Review: How to Stop Time

How to Stop Time
How to Stop Time by Matt Haig
My rating: 5 of 5 stars

Book supplied by Netgalley for an honest review.

I’ve read a few books recently where the tone or the style changes partway through, and typically when this happens, those changes aren’t for the better. Matt Haig’s How To Stop Time falls into this category.

The first two-thirds were excellent. The story, a historical romance with a science-fiction twist, was written so perfectly that everything was credible. The writing was crisp, the dialogue natural and the themes thought provoking. The historical sections were beautiful, little details made those eras come alive. Very few books have made me well-up, a notable other is a good comparison for this novel – Audrey Niffenegger’s Time Traveller’s Wife, one of my favourite books. Both deal with time, and both deal with far-fetched themes, but the writing in both is so good and so well delivered, that only the hard-hearted would shine a light on their faults.
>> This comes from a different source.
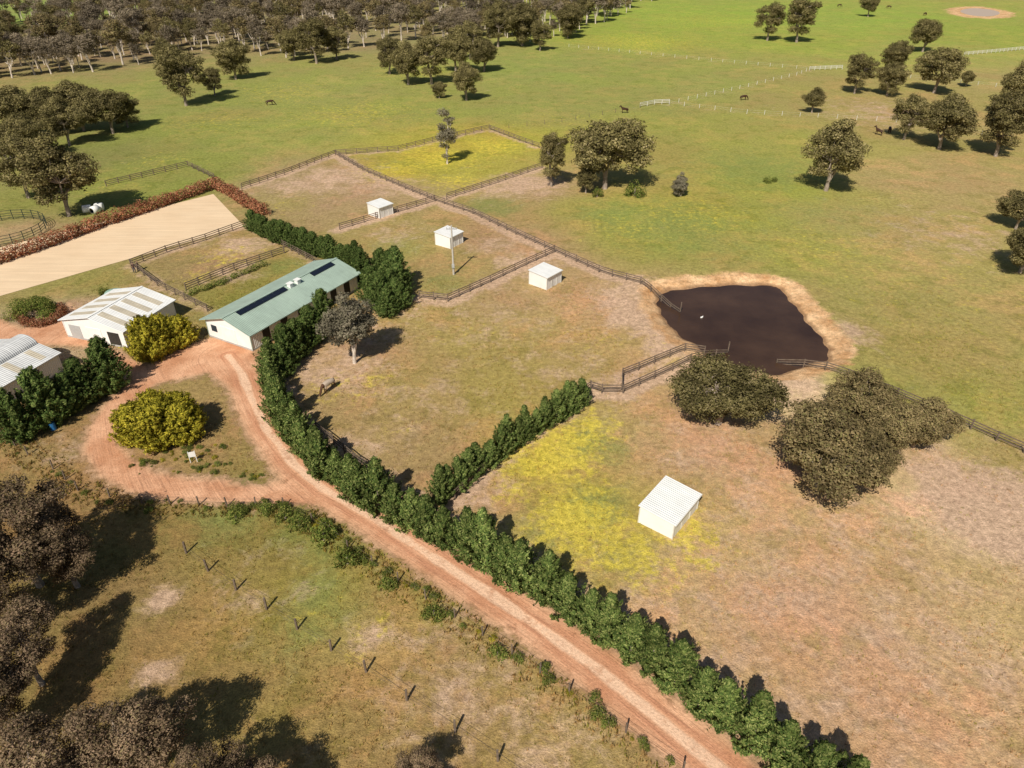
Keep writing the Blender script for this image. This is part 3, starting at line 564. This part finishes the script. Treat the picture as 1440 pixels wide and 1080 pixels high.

The only trouble with How To Stop Time is that the final third appears rushed. The buildup was slow and masterful, hooks were placed and characters formed, but the climax didn’t fit the rest of the story. I felt like I was reading the screen adaption of the book, where details are omitted for brevity, where loose-ends are tolerated because limited screen time requires tidy endings, and where characters behave in different ways. This is a shame, since with a bit more planning and care, with the finesse shown in the first part, this could’ve been a classic on the scale of the Time Traveller’s Wife.

Because of the weak ending, this doesn’t deserve a 5/5 rating, though it deserves better than a 4. So 4.5, and I’m generous and always round up!